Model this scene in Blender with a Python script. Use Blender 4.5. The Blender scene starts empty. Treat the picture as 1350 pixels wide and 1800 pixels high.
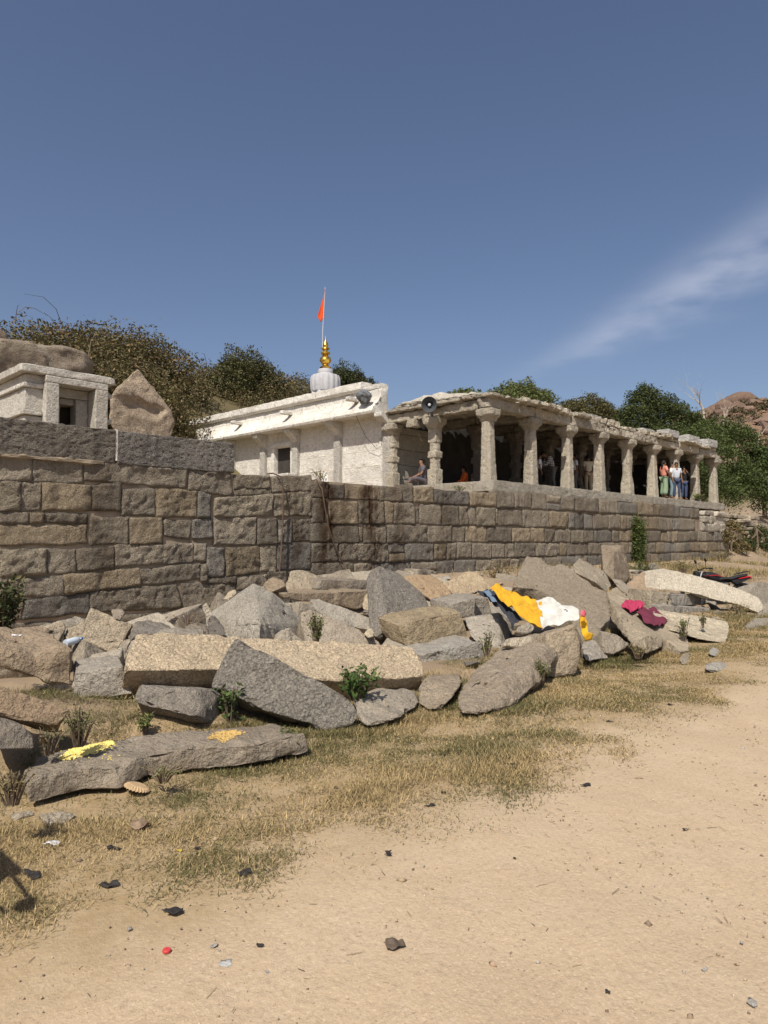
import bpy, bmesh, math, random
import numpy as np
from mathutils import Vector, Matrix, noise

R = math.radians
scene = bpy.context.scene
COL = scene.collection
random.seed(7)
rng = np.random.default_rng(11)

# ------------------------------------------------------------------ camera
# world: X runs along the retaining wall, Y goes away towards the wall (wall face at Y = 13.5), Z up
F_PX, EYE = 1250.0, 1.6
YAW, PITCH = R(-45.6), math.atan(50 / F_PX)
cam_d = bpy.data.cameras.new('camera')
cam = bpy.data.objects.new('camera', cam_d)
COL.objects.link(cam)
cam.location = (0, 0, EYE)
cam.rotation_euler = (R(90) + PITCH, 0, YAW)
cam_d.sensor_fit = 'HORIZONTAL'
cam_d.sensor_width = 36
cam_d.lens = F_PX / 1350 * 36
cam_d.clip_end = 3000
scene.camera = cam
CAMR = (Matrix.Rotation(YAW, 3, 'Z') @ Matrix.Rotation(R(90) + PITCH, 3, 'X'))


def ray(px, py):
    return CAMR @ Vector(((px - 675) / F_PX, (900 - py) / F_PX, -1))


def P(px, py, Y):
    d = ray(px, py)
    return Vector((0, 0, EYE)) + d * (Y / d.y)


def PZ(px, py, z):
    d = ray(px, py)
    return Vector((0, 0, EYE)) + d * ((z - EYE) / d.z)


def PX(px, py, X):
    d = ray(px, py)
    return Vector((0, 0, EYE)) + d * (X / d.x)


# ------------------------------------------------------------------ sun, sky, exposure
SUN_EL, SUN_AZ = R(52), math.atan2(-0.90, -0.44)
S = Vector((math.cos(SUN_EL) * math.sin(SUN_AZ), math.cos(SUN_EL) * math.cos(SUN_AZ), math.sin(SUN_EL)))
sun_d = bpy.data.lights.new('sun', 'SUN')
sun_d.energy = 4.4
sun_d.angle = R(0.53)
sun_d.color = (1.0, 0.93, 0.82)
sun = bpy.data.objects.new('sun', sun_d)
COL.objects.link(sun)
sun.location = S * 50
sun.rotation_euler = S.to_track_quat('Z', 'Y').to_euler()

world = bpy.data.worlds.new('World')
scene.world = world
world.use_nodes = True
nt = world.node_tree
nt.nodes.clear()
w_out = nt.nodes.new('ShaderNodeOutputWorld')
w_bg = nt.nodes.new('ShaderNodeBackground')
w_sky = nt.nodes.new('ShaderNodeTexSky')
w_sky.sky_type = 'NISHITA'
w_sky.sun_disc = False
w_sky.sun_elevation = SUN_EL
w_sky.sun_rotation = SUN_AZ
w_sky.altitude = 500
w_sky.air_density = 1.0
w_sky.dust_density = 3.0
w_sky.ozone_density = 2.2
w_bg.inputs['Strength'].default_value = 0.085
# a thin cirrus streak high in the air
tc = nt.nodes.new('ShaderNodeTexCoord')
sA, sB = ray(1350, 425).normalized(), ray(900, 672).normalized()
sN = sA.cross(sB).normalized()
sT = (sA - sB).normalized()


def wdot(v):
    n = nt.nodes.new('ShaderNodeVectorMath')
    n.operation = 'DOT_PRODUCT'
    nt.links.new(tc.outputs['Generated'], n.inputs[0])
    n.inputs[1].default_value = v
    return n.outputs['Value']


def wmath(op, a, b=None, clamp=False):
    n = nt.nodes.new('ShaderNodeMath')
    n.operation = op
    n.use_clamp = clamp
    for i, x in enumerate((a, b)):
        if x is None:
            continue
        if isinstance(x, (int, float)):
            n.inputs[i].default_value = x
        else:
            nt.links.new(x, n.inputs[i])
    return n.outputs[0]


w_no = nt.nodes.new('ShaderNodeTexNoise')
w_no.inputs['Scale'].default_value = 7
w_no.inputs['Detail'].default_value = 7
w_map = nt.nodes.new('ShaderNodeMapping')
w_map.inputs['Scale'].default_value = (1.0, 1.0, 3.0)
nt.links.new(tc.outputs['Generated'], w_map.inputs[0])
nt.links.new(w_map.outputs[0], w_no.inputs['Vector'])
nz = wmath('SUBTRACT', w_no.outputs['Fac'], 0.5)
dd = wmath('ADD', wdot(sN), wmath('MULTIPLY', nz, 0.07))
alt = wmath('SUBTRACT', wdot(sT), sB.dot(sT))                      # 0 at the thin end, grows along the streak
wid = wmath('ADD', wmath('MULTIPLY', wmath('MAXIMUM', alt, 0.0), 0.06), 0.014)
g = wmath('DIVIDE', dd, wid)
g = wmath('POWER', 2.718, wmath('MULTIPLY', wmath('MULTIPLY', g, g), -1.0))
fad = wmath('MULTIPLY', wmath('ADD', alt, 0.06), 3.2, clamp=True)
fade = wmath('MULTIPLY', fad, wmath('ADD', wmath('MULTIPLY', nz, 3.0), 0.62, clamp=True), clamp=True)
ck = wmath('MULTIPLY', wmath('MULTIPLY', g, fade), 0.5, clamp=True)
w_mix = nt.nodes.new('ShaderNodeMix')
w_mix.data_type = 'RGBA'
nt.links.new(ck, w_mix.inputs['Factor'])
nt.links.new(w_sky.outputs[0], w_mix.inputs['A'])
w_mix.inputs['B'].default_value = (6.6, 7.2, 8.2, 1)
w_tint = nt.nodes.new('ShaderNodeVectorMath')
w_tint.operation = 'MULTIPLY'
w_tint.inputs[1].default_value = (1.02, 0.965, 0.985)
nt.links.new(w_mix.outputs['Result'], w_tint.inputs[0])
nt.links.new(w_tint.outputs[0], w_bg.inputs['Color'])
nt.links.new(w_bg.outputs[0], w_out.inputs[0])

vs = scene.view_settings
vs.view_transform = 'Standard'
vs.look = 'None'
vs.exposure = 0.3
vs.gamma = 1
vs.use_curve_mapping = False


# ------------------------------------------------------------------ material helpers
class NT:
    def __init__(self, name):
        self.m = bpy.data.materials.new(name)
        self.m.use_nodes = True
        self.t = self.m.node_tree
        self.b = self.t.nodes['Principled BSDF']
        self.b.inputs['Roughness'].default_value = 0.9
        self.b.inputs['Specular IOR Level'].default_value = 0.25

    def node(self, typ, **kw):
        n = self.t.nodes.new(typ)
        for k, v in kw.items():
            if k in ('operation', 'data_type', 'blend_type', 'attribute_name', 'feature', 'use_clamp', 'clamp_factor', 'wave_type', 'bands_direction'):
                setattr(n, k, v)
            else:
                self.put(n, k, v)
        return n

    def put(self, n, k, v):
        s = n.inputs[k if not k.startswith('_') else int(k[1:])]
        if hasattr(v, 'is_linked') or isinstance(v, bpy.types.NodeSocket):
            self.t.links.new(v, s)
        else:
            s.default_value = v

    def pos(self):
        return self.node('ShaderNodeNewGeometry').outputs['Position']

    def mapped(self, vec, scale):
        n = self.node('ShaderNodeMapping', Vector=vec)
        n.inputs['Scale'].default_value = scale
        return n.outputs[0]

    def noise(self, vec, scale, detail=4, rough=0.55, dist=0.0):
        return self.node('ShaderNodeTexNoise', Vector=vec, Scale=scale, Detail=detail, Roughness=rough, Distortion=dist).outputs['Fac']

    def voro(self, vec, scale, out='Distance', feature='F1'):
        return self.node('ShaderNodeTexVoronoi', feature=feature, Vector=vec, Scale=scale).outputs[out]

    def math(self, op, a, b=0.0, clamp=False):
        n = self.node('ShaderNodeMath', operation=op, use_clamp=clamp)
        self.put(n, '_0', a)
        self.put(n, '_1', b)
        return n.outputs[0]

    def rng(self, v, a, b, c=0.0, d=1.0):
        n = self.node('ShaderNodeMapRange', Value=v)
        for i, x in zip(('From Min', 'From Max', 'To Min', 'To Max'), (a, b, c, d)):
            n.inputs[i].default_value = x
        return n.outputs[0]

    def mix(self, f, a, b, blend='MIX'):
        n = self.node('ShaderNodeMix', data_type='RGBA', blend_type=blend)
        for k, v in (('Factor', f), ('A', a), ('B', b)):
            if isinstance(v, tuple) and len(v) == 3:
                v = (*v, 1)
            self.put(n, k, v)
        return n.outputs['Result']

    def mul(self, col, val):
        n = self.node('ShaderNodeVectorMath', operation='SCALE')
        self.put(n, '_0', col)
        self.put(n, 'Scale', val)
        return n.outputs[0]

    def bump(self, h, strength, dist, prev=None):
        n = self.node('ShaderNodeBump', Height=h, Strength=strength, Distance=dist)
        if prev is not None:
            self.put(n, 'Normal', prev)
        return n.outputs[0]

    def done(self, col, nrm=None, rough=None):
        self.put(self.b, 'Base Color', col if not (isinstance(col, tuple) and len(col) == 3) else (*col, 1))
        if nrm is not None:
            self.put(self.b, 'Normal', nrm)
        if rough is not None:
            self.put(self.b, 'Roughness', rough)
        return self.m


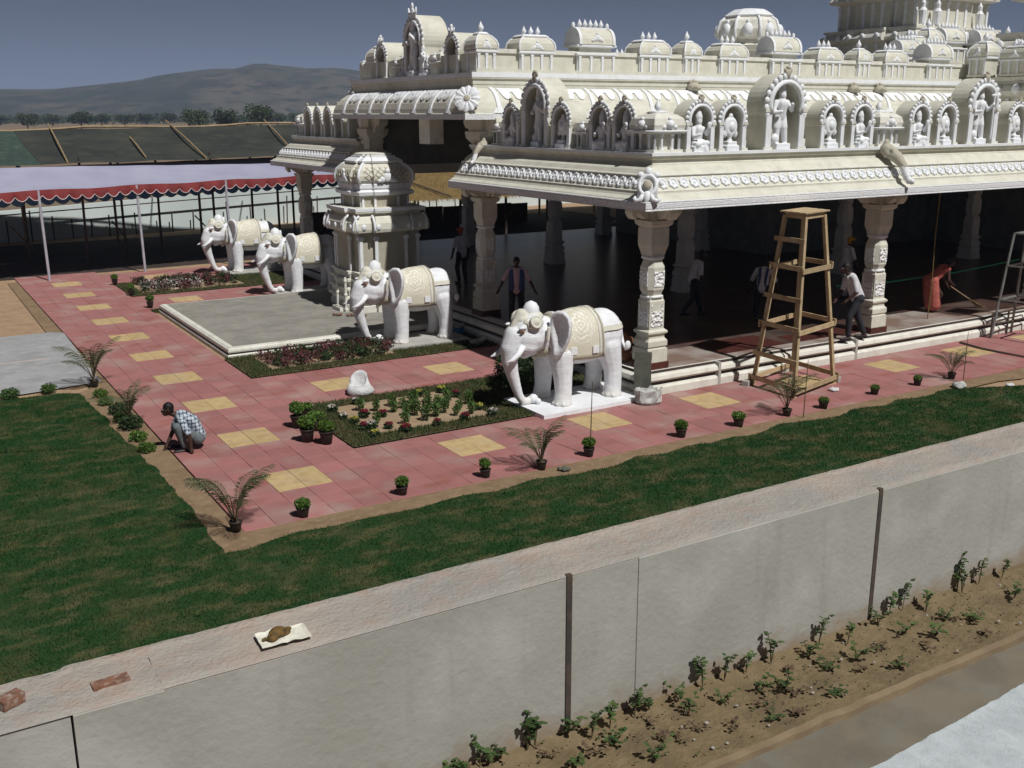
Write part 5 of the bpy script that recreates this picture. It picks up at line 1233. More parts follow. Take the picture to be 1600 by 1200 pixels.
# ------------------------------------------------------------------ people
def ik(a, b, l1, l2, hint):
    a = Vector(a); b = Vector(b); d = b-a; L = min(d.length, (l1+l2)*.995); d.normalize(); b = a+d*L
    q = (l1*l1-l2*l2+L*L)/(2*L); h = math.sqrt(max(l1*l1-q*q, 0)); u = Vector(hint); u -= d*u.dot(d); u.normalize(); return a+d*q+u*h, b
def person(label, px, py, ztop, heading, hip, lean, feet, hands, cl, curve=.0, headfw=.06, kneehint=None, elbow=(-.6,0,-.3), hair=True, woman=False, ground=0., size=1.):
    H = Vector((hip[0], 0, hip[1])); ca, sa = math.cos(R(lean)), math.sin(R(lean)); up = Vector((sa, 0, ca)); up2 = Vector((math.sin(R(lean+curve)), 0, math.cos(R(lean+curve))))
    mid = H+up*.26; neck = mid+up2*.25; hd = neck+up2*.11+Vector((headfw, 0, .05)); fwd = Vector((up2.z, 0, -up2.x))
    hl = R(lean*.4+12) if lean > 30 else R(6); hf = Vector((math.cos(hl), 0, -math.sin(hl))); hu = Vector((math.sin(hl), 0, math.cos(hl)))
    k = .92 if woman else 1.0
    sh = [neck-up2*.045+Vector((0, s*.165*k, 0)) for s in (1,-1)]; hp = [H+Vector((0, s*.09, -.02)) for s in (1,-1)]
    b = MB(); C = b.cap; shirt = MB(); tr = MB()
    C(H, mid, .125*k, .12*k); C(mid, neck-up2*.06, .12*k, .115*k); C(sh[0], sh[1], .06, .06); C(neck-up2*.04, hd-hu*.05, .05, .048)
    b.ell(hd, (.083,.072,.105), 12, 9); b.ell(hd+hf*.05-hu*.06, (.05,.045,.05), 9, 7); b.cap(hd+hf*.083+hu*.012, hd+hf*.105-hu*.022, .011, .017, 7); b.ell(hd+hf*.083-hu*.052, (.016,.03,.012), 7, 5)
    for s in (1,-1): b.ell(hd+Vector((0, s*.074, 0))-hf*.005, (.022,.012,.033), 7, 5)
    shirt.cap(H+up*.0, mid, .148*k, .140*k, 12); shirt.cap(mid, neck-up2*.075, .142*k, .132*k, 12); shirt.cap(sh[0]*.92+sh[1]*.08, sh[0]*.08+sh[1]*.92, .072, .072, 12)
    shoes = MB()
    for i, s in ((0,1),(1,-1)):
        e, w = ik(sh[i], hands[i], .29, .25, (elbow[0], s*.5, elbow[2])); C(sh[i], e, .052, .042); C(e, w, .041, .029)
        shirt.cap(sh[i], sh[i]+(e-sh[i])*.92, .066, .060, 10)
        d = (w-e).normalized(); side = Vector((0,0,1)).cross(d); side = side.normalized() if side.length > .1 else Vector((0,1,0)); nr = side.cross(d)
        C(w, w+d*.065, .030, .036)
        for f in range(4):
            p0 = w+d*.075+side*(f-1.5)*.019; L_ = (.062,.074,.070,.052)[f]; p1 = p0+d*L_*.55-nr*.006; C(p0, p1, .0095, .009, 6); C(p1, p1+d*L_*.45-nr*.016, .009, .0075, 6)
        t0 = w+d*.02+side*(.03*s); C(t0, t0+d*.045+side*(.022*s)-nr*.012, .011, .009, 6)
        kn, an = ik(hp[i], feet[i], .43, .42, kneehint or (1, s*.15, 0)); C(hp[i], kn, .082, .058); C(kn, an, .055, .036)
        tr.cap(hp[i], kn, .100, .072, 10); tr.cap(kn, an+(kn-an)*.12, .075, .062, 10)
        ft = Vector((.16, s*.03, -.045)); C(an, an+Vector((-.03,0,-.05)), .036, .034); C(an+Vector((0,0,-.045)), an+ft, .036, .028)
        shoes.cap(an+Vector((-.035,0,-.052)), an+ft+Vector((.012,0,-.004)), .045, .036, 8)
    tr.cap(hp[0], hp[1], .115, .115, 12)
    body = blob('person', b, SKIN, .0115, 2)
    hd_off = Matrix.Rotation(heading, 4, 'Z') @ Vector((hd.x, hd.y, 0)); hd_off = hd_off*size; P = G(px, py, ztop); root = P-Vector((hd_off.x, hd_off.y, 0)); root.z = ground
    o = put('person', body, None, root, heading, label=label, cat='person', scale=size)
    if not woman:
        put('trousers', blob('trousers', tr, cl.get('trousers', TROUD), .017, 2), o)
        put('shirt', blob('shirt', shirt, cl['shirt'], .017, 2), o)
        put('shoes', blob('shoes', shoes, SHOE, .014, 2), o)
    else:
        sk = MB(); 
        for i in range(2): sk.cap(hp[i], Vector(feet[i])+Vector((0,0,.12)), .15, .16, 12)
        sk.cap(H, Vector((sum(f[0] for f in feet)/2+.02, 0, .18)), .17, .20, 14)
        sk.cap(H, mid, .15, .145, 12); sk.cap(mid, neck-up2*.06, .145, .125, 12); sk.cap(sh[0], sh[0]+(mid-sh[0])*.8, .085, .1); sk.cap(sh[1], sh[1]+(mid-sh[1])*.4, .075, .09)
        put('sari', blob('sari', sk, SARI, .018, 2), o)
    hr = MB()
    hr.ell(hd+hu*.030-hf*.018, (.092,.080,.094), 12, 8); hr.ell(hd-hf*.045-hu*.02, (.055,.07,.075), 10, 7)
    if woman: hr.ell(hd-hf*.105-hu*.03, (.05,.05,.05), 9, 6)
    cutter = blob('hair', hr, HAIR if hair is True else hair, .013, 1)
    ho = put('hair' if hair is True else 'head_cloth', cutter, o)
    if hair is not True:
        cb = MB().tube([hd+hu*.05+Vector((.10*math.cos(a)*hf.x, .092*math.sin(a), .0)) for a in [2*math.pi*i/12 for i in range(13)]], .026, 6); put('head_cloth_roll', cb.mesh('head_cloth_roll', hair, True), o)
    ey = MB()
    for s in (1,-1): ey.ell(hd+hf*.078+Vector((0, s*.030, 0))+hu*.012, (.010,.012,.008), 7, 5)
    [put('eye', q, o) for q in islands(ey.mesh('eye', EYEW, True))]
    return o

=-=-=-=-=

• Set problem:
Working from the listing above, pick out every line that has "picture" and copy it.

• Right answer:
Model this scene in Blender with a Python script. Use Blender 4.5. The Blender scene starts empty. Treat the picture as 1350 pixels wide and 1800 pixels high.
Write part 5 of the bpy script that recreates this picture. It picks up at line 1233. More parts follow. Take the picture to be 1600 by 1200 pixels.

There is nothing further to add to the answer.